Examine the following:
>>> "\n"
'\n'
>>> r"\n"
'\\n'
>>> print "\n"
>>> print r"\n"
\n
Prefixing with an r merely indicates to the string that backslashes \ should be treated literally and not as escape characters for python.
This is helpful, when for example you are searching on a word boundry. The regex for this is \b, however to capture this in a Python string, I'd need to use "\\b" as the pattern. Instead, I can use the raw string: r"\b" to pattern match on.
This becomes especially handy when trying to find a literal backslash in regex. To match a backslash in regex I need to use the pattern \\, to escape this in python means I need to escape each slash and the pattern becomes "\\\\", or the much simpler r"\\".
As you can guess in longer and more complex regexes, the extra slashes can get confusing, so raw strings are generally considered the way to go.
No. Not everything in regex syntax needs to be preceded by \, so ., *, +, etc still have special meaning in a pattern
The r'' is often used as a convenience for regex that do need a lot of \ as it prevents the clutter of doubling up the \
I would like to know the reason I get the same result when using string prefix "r" or not when looking for a period (full stop) using python regex.
After reading a number sources (Links below) a multiple times and experimenting with in code to find the same result (again see below), I am still unsure of:
What is the difference when using string prefix "r" and not using string prefix "r", when looking for a period using regex?
Which way is considered the correct way of finding a period in a string using python regex with string prefix "r" or without string prefix "r"?
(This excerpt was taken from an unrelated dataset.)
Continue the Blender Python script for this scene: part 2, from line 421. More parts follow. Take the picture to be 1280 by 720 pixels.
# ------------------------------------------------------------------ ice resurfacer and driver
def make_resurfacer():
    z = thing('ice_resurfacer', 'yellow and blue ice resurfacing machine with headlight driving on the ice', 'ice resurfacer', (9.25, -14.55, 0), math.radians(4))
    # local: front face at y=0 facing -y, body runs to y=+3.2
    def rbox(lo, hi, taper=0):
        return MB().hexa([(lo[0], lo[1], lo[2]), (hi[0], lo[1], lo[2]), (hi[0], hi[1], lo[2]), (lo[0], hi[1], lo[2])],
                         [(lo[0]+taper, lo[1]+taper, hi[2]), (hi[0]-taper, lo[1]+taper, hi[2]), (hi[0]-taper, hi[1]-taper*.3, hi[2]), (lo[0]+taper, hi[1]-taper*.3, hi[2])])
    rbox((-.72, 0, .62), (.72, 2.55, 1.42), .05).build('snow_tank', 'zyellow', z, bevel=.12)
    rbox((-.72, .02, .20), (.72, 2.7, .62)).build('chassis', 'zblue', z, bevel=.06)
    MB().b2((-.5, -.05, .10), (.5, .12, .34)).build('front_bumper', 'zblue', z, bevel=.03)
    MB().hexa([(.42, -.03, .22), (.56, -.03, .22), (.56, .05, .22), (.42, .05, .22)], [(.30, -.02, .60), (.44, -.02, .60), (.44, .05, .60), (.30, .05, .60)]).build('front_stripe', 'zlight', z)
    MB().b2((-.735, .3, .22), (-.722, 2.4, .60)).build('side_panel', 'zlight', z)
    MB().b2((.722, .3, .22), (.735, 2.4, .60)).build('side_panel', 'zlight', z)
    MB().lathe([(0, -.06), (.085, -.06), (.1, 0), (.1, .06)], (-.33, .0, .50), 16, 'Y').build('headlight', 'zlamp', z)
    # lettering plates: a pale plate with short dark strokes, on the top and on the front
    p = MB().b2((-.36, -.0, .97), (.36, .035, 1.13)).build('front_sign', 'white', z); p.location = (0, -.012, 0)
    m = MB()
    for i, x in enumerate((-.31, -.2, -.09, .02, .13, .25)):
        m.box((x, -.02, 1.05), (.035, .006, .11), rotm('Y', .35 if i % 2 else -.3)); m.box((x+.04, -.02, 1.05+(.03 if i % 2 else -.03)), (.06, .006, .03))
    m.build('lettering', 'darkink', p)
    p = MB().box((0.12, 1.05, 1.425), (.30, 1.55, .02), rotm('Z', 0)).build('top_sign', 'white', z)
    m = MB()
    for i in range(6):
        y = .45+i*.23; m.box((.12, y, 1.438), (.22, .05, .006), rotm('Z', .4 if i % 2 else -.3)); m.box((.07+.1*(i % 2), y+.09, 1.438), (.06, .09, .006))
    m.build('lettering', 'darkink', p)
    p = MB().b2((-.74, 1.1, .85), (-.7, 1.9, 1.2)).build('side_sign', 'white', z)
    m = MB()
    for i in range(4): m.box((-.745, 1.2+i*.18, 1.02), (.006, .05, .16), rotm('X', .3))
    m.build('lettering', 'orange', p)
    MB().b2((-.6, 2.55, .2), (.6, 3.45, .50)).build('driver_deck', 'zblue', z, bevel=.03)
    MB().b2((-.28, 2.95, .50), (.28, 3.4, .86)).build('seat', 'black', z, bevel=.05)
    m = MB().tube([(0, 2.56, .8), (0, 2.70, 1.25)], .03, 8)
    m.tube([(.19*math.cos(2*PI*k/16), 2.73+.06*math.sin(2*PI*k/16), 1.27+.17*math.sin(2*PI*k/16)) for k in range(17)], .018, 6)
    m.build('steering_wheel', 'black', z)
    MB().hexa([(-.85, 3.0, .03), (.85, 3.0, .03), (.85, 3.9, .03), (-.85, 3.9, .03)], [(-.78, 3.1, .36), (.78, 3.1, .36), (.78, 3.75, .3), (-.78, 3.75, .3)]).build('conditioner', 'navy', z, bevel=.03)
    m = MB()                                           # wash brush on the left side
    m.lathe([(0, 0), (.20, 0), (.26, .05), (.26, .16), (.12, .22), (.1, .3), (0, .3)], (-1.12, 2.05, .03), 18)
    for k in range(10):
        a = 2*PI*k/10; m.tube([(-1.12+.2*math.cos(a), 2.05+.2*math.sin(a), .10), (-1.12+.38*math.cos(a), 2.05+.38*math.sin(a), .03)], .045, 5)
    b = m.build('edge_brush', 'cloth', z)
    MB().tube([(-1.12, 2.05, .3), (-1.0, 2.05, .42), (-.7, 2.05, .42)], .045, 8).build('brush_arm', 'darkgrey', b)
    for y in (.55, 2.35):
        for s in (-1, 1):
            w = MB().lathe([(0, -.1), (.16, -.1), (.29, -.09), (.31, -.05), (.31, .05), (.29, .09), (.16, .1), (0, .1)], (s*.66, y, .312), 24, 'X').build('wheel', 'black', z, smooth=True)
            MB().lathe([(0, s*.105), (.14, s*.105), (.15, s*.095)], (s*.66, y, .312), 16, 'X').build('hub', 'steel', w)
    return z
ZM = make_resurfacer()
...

re.compile("\.").sub("!", "blah.")
'blah!'
re.compile(r"\.").sub("!", "blah.")
'blah!'
re.compile(r"\.").search("blah.").group()
'.'
re.compile("\.").search("blah.").group()
'.'
Sources I have looked at:
Python docs: string literals
http://docs.python.org/2/reference/lexical_analysis.html#string-literals
Regular expression to replace "escaped" characters with their originals
Python regex - r prefix
r prefix is for raw strings
http://forums.udacity.com/questions/7000217/r-prefix-is-for-raw-strings
The raw string notation is just that, a notation to specify a string value. The notation results in different string values when it comes to backslash escapes recognized by the normal string notation. Because regular expressions also attach meaning to the backslash character, raw string notation is quite handy as it avoids having to use excessive escaping.
Quoting from the Python Regular Expression HOWTO:
The solution is to use Python’s raw string notation for regular expressions; backslashes are not handled in any special way in a string literal prefixed with 'r', so r"\n" is a two-character string containing '\' and 'n', while "\n" is a one-character string containing a newline. Regular expressions will often be written in Python code using this raw string notation.
The \. combination has no special meaning in regular python strings, so there is no difference, at all between the result of '\.' and r'\.'; you can use either:
>>> len('\.')
2
>>> len(r'\.')
2
Raw strings only make a difference when the backslash + other characters do have special meaning in regular string notation:
>>> '\b'
'\x08'
>>> r'\b'
'\\b'
>>> len('\b')
1
>>> len(r'\b')
2
The \b combination has special meaning; in a regular string it is interpreted as the backspace character. But regular expressions see \b as a word boundary anchor, so you'd have to use \\b in your Python string every time you wanted to use this in a regular expression. Using r'\b' instead makes it much easier to read and write your expressions.
The regular expression functions are passed string values; the result of Python interpreting your string literal. The functions do not know if you used raw or normal string literal syntax.